----- Data provided -----
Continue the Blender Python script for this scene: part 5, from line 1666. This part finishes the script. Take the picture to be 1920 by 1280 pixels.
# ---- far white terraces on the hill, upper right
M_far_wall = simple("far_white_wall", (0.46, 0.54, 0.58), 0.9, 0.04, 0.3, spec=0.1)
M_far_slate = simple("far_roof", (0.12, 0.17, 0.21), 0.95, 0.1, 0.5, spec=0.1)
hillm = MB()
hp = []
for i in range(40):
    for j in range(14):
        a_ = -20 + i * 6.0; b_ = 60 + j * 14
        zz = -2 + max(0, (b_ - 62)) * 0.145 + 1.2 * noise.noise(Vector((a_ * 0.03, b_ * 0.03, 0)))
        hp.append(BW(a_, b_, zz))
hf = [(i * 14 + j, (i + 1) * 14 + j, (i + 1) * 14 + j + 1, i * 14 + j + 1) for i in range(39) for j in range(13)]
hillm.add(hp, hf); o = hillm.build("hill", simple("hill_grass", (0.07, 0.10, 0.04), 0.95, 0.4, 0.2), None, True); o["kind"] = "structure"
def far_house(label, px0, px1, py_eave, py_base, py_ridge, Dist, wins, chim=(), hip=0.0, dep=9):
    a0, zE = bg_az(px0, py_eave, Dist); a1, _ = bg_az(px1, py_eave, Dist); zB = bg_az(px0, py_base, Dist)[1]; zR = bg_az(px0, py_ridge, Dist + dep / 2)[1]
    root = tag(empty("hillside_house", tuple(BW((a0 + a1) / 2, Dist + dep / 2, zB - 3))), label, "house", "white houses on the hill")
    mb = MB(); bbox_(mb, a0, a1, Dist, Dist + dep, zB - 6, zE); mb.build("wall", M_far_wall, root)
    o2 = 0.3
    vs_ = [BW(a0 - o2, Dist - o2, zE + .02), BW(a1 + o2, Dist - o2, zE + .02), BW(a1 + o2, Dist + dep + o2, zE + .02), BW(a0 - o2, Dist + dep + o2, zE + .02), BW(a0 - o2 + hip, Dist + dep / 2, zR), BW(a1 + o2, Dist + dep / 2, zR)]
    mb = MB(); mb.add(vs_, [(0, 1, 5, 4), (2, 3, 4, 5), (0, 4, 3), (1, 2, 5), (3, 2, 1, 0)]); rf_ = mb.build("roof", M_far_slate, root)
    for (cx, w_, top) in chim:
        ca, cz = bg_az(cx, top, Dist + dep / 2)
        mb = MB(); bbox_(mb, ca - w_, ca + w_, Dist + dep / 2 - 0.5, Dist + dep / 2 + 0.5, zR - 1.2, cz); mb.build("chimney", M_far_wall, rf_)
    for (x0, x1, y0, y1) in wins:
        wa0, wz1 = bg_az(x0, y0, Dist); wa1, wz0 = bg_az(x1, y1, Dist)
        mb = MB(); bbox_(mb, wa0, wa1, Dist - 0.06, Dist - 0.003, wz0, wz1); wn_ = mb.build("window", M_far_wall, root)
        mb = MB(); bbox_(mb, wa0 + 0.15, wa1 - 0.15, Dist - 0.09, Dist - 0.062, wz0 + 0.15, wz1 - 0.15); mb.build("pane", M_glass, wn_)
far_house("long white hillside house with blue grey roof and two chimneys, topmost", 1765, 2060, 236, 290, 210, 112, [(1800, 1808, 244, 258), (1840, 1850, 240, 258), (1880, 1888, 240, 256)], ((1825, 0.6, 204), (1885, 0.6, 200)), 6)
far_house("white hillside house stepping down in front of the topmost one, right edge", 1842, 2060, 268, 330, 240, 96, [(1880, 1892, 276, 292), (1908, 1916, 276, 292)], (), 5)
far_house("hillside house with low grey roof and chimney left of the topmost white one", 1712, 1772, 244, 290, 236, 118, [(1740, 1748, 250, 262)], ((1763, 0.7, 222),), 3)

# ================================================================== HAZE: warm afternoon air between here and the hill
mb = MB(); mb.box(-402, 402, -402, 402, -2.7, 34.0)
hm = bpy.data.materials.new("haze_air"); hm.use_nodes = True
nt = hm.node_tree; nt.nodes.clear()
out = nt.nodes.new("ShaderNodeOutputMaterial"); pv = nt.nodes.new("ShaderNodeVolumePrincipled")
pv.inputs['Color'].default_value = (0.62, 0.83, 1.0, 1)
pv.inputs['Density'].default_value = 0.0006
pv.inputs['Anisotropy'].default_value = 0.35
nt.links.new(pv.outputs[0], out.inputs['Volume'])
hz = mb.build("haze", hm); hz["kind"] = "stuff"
-----
• _What is asked_
Copy all the lines, exactly.

• _Answer below_
Continue the Blender Python script for this scene: part 5, from line 1666. This part finishes the script. Take the picture to be 1920 by 1280 pixels.
# ---- far white terraces on the hill, upper right
M_far_wall = simple("far_white_wall", (0.46, 0.54, 0.58), 0.9, 0.04, 0.3, spec=0.1)
M_far_slate = simple("far_roof", (0.12, 0.17, 0.21), 0.95, 0.1, 0.5, spec=0.1)
hillm = MB()
hp = []
for i in range(40):
    for j in range(14):
        a_ = -20 + i * 6.0; b_ = 60 + j * 14
        zz = -2 + max(0, (b_ - 62)) * 0.145 + 1.2 * noise.noise(Vector((a_ * 0.03, b_ * 0.03, 0)))
        hp.append(BW(a_, b_, zz))
hf = [(i * 14 + j, (i + 1) * 14 + j, (i + 1) * 14 + j + 1, i * 14 + j + 1) for i in range(39) for j in range(13)]
hillm.add(hp, hf); o = hillm.build("hill", simple("hill_grass", (0.07, 0.10, 0.04), 0.95, 0.4, 0.2), None, True); o["kind"] = "structure"
def far_house(label, px0, px1, py_eave, py_base, py_ridge, Dist, wins, chim=(), hip=0.0, dep=9):
    a0, zE = bg_az(px0, py_eave, Dist); a1, _ = bg_az(px1, py_eave, Dist); zB = bg_az(px0, py_base, Dist)[1]; zR = bg_az(px0, py_ridge, Dist + dep / 2)[1]
    root = tag(empty("hillside_house", tuple(BW((a0 + a1) / 2, Dist + dep / 2, zB - 3))), label, "house", "white houses on the hill")
    mb = MB(); bbox_(mb, a0, a1, Dist, Dist + dep, zB - 6, zE); mb.build("wall", M_far_wall, root)
    o2 = 0.3
    vs_ = [BW(a0 - o2, Dist - o2, zE + .02), BW(a1 + o2, Dist - o2, zE + .02), BW(a1 + o2, Dist + dep + o2, zE + .02), BW(a0 - o2, Dist + dep + o2, zE + .02), BW(a0 - o2 + hip, Dist + dep / 2, zR), BW(a1 + o2, Dist + dep / 2, zR)]
    mb = MB(); mb.add(vs_, [(0, 1, 5, 4), (2, 3, 4, 5), (0, 4, 3), (1, 2, 5), (3, 2, 1, 0)]); rf_ = mb.build("roof", M_far_slate, root)
    for (cx, w_, top) in chim:
        ca, cz = bg_az(cx, top, Dist + dep / 2)
        mb = MB(); bbox_(mb, ca - w_, ca + w_, Dist + dep / 2 - 0.5, Dist + dep / 2 + 0.5, zR - 1.2, cz); mb.build("chimney", M_far_wall, rf_)
    for (x0, x1, y0, y1) in wins:
        wa0, wz1 = bg_az(x0, y0, Dist); wa1, wz0 = bg_az(x1, y1, Dist)
        mb = MB(); bbox_(mb, wa0, wa1, Dist - 0.06, Dist - 0.003, wz0, wz1); wn_ = mb.build("window", M_far_wall, root)
        mb = MB(); bbox_(mb, wa0 + 0.15, wa1 - 0.15, Dist - 0.09, Dist - 0.062, wz0 + 0.15, wz1 - 0.15); mb.build("pane", M_glass, wn_)
far_house("long white hillside house with blue grey roof and two chimneys, topmost", 1765, 2060, 236, 290, 210, 112, [(1800, 1808, 244, 258), (1840, 1850, 240, 258), (1880, 1888, 240, 256)], ((1825, 0.6, 204), (1885, 0.6, 200)), 6)
far_house("white hillside house stepping down in front of the topmost one, right edge", 1842, 2060, 268, 330, 240, 96, [(1880, 1892, 276, 292), (1908, 1916, 276, 292)], (), 5)
far_house("hillside house with low grey roof and chimney left of the topmost white one", 1712, 1772, 244, 290, 236, 118, [(1740, 1748, 250, 262)], ((1763, 0.7, 222),), 3)

# ================================================================== HAZE: warm afternoon air between here and the hill
mb = MB(); mb.box(-402, 402, -402, 402, -2.7, 34.0)
hm = bpy.data.materials.new("haze_air"); hm.use_nodes = True
nt = hm.node_tree; nt.nodes.clear()
out = nt.nodes.new("ShaderNodeOutputMaterial"); pv = nt.nodes.new("ShaderNodeVolumePrincipled")
pv.inputs['Color'].default_value = (0.62, 0.83, 1.0, 1)
pv.inputs['Density'].default_value = 0.0006
pv.inputs['Anisotropy'].default_value = 0.35
nt.links.new(pv.outputs[0], out.inputs['Volume'])
hz = mb.build("haze", hm); hz["kind"] = "stuff"